● EXERCISE DESCRIPTION: Repeat verbatim only the lines from the opening of the material below through the one that contains "LAMP = 42.0".
+---+
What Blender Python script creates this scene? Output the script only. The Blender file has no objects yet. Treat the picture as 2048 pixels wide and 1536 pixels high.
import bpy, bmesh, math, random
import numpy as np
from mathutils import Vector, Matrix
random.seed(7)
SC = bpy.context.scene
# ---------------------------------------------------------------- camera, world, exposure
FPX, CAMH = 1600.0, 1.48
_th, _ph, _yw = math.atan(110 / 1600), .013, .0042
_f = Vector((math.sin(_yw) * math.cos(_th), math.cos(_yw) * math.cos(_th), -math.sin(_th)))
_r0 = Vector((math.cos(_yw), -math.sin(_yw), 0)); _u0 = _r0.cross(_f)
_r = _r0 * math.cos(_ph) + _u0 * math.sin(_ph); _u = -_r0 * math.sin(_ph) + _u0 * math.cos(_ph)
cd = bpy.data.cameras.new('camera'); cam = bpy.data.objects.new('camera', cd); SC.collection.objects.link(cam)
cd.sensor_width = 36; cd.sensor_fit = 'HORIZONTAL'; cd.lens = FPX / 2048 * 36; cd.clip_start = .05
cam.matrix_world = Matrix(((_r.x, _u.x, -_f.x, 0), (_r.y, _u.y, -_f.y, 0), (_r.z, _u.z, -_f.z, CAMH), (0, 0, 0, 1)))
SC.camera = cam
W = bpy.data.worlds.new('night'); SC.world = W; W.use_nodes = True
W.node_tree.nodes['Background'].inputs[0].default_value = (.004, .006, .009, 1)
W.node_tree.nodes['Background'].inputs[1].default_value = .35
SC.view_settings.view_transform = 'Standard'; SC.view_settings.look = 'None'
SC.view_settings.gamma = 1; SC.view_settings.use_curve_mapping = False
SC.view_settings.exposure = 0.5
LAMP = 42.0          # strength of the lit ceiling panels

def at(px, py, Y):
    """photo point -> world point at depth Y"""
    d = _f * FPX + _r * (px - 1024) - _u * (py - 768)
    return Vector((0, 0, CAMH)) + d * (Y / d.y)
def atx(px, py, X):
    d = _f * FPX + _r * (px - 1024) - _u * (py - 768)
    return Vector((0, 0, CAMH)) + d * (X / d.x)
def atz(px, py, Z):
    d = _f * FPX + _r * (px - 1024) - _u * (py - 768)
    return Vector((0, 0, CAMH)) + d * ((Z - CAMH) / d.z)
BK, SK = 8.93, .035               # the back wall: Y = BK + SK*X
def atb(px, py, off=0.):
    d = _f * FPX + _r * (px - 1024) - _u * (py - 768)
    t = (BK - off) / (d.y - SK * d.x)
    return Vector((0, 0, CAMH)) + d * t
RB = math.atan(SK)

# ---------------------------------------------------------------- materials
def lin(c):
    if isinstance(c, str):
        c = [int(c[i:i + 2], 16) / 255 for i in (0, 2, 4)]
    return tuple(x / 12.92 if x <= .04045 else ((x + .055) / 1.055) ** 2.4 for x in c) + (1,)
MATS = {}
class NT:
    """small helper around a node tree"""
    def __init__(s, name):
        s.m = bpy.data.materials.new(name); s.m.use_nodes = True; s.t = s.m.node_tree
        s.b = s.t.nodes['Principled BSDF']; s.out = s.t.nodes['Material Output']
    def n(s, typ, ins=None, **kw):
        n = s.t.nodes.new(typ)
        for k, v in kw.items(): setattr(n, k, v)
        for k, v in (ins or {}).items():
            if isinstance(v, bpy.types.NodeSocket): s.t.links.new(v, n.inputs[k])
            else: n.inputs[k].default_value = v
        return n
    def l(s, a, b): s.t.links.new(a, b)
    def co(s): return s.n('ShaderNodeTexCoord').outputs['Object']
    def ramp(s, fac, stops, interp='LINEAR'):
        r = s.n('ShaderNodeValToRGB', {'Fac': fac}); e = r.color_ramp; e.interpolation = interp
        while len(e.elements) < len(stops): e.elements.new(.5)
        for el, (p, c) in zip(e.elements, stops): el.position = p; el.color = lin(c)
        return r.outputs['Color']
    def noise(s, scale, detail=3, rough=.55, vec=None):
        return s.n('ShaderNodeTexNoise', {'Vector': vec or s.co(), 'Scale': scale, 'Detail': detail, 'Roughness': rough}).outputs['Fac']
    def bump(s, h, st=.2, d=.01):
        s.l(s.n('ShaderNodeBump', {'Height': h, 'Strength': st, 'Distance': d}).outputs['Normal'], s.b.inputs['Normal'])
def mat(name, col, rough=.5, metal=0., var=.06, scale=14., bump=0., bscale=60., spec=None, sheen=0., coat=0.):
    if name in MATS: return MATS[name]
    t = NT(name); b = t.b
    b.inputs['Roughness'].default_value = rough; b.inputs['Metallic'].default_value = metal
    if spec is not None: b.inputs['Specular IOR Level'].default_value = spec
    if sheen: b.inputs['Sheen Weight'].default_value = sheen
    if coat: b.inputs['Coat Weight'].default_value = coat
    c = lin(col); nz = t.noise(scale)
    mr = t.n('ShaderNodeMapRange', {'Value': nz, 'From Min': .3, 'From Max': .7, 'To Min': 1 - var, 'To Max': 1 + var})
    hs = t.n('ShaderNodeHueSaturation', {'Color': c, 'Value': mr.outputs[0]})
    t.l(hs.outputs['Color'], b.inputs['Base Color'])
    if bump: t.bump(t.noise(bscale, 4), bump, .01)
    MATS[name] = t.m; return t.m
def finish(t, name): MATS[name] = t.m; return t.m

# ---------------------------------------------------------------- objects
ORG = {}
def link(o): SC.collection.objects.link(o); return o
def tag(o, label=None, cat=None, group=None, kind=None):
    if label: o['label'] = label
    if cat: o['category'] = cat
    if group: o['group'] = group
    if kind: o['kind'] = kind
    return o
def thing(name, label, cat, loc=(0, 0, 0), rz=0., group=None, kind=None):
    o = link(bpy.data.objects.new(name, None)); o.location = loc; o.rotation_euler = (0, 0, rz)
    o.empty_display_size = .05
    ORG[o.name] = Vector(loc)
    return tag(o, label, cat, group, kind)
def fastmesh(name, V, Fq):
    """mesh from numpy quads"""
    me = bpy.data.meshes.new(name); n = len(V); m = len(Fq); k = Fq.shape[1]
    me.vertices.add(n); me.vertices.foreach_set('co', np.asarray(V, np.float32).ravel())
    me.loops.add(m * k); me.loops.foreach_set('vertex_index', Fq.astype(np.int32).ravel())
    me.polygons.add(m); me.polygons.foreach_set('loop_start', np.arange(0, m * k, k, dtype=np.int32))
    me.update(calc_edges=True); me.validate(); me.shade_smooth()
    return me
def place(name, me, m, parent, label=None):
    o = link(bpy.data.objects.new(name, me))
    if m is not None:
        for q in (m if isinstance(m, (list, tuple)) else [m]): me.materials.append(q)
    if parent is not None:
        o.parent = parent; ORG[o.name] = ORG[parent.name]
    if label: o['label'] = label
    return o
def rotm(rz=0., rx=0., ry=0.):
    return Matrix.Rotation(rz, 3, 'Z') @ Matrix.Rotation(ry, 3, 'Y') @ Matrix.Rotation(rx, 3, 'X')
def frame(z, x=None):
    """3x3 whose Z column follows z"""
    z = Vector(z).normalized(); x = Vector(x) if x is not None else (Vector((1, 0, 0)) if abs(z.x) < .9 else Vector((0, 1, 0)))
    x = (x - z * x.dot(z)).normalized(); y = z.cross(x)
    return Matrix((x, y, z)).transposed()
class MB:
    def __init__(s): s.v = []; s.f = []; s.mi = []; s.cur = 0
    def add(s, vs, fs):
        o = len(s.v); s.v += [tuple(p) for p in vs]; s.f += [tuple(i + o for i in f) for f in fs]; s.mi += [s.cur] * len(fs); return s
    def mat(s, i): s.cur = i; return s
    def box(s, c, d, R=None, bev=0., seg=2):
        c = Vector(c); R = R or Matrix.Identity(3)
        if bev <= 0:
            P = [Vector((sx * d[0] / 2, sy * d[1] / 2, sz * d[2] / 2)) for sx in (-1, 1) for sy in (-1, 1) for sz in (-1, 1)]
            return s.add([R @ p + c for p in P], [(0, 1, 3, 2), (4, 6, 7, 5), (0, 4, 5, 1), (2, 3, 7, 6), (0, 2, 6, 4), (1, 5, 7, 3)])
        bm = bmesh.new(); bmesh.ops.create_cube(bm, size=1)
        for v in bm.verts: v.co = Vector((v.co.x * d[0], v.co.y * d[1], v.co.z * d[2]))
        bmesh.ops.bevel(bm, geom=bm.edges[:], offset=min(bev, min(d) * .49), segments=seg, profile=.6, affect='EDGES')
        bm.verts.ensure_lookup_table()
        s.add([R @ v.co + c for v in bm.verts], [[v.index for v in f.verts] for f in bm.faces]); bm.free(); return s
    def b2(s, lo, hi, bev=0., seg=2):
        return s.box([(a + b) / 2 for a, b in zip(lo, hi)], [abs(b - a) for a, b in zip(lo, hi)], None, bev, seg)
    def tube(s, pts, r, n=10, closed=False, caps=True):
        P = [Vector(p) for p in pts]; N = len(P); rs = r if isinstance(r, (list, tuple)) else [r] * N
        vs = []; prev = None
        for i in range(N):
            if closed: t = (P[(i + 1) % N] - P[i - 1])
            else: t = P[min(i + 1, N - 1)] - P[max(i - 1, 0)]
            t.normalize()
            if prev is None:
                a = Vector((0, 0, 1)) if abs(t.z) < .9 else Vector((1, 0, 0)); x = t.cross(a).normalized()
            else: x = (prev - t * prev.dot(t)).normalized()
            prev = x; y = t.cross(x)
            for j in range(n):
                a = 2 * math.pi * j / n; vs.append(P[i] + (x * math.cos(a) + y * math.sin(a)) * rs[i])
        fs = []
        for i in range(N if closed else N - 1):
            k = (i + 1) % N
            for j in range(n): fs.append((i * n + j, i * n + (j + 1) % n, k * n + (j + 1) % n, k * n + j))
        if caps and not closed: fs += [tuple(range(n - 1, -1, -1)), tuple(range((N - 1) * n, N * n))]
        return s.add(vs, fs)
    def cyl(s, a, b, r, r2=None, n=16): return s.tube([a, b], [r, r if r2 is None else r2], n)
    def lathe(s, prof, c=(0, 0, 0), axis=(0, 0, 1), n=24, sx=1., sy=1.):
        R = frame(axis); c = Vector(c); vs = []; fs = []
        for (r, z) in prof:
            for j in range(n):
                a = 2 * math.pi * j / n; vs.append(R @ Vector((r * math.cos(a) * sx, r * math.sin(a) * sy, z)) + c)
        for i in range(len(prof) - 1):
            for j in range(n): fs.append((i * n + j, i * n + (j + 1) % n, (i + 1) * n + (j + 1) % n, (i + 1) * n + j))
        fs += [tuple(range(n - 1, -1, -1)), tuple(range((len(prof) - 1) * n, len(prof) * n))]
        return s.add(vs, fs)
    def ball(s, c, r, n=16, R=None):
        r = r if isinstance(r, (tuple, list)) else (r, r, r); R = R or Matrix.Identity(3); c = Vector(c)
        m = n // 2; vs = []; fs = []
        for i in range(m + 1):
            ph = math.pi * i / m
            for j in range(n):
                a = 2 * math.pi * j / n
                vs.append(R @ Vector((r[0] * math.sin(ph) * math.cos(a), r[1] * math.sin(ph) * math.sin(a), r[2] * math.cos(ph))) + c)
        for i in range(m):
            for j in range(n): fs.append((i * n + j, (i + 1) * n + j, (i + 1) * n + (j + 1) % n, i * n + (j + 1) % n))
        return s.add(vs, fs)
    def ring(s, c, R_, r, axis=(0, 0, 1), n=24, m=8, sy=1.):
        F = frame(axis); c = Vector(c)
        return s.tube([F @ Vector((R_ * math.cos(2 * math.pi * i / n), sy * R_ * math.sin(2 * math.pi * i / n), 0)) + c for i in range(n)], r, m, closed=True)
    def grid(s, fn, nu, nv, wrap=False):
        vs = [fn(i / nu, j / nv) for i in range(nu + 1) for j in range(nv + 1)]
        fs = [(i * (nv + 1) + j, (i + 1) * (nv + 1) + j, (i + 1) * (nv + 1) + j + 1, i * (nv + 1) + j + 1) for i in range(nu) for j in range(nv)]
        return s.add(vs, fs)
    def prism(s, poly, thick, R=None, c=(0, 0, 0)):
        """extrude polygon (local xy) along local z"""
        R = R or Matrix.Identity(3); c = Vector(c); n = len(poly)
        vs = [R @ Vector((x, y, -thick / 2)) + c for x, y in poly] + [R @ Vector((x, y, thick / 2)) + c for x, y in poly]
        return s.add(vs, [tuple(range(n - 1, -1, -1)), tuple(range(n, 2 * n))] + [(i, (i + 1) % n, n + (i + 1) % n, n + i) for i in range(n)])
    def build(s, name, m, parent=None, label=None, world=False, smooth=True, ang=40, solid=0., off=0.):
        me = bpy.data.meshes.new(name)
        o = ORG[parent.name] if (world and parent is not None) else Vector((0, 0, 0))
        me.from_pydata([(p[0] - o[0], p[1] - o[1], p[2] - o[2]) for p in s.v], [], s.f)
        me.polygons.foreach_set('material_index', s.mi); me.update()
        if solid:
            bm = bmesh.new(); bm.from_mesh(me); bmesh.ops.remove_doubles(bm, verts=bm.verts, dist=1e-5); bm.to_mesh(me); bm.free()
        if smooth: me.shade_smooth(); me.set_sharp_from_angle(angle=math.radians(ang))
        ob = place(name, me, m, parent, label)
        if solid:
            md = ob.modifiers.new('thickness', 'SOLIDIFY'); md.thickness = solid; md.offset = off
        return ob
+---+
● THE RESPONSE:
What Blender Python script creates this scene? Output the script only. The Blender file has no objects yet. Treat the picture as 2048 pixels wide and 1536 pixels high.
import bpy, bmesh, math, random
import numpy as np
from mathutils import Vector, Matrix
random.seed(7)
SC = bpy.context.scene
# ---------------------------------------------------------------- camera, world, exposure
FPX, CAMH = 1600.0, 1.48
_th, _ph, _yw = math.atan(110 / 1600), .013, .0042
_f = Vector((math.sin(_yw) * math.cos(_th), math.cos(_yw) * math.cos(_th), -math.sin(_th)))
_r0 = Vector((math.cos(_yw), -math.sin(_yw), 0)); _u0 = _r0.cross(_f)
_r = _r0 * math.cos(_ph) + _u0 * math.sin(_ph); _u = -_r0 * math.sin(_ph) + _u0 * math.cos(_ph)
cd = bpy.data.cameras.new('camera'); cam = bpy.data.objects.new('camera', cd); SC.collection.objects.link(cam)
cd.sensor_width = 36; cd.sensor_fit = 'HORIZONTAL'; cd.lens = FPX / 2048 * 36; cd.clip_start = .05
cam.matrix_world = Matrix(((_r.x, _u.x, -_f.x, 0), (_r.y, _u.y, -_f.y, 0), (_r.z, _u.z, -_f.z, CAMH), (0, 0, 0, 1)))
SC.camera = cam
W = bpy.data.worlds.new('night'); SC.world = W; W.use_nodes = True
W.node_tree.nodes['Background'].inputs[0].default_value = (.004, .006, .009, 1)
W.node_tree.nodes['Background'].inputs[1].default_value = .35
SC.view_settings.view_transform = 'Standard'; SC.view_settings.look = 'None'
SC.view_settings.gamma = 1; SC.view_settings.use_curve_mapping = False
SC.view_settings.exposure = 0.5
LAMP = 42.0          # strength of the lit ceiling panels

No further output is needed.